“The Mother” will be much
discussed because of the affair that takes place between a woman
in her 60s and a man in his 30s. It
is graphic, both actual and implied. A
fit young body and a
flabby old one are an unexpected coupling on the big screen.
But this is the least disturbing part of director Roger
Mitchell’s unsettling movie.
Several other themes – more real and inevitable -
are more likely to linger in the minds of older people.

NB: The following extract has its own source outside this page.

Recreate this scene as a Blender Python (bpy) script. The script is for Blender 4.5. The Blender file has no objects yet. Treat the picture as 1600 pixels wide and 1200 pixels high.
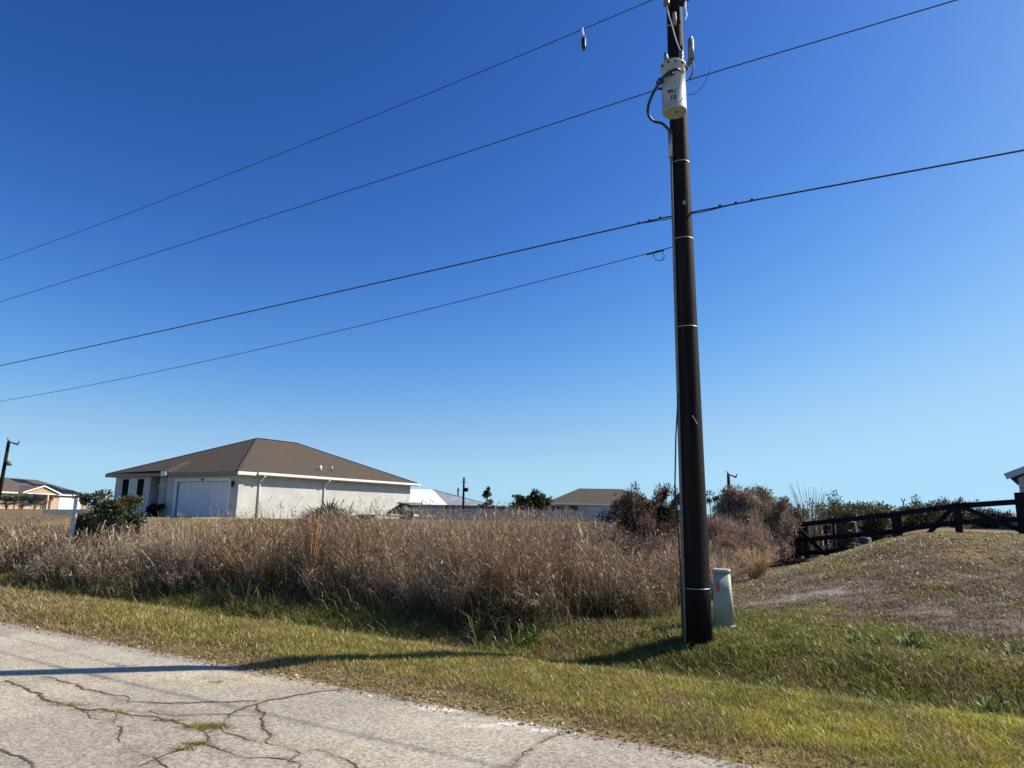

After all, the odds are against an old woman and a young man, but they
are not against the inevitable approach of boredom, idleness, physical decline,
and death. This film captures,
almost horrifyingly, the invisibility bestowed by age on everyone who lives long
enough to experience it.
May (Anne Reid in a brave performance) leads her fragile husband Toots
through a mundane daily life, not necessarily with much affection, but more with
a resignation that has set in when she realizes she will be entirely limited by
his health. This is not a woman who
has ever once realized a dream. As
the movie unfolds through Toots’ death and May’s empty widowhood, we realize
she was never a happy wife or mother. This
is no loving matriarch. She has
always attended, reluctantly, to the duties of life.
And so it is when she visits her son and daughter, that May is drawn to
Darren (Daniel Craig), the carpenter building a new room for her son.
Before they retire to the spare room, director Mitchell catches in
excruciating detail the barren life of an aging widow without inner resources.
It is a dilemma driven into bold print whenever she visits her children
who are self-absorbed and appropriately frazzled by the demands of family life.
Prisoners of their cell phones and the mechanics of each day, they have
little time for the mother who apparently had little time for them when they
were young. And she has no idea
that she should be looking elsewhere to build a life.
Director Mitchell resists the temptation of making May a sympathetic
character. She has been selfish all her life, derailed by marriage and
motherhood, it seems, not from a specific passion she wanted to follow, but just
from her own indulgence. She is
weighed down by regrets and has the nerve of the selfish woman who thinks her
affair could still lead to permanence. She
will persuade, cajole, manipulate, and buy Darren’s attention.
May’s arrogant plea, “Dear God, let us be alive before we die,” assumes this is possible only with Darren, and she will control the terms. Never once does she reach inside for nourishment; never once to peers or family or books or music. In a cry that must chill every elder in the audience, May caps this raw movie with the universal, if unspoken peal of old age: “I’m not ready for old age, “ she says, “I don’t know what I want to do.”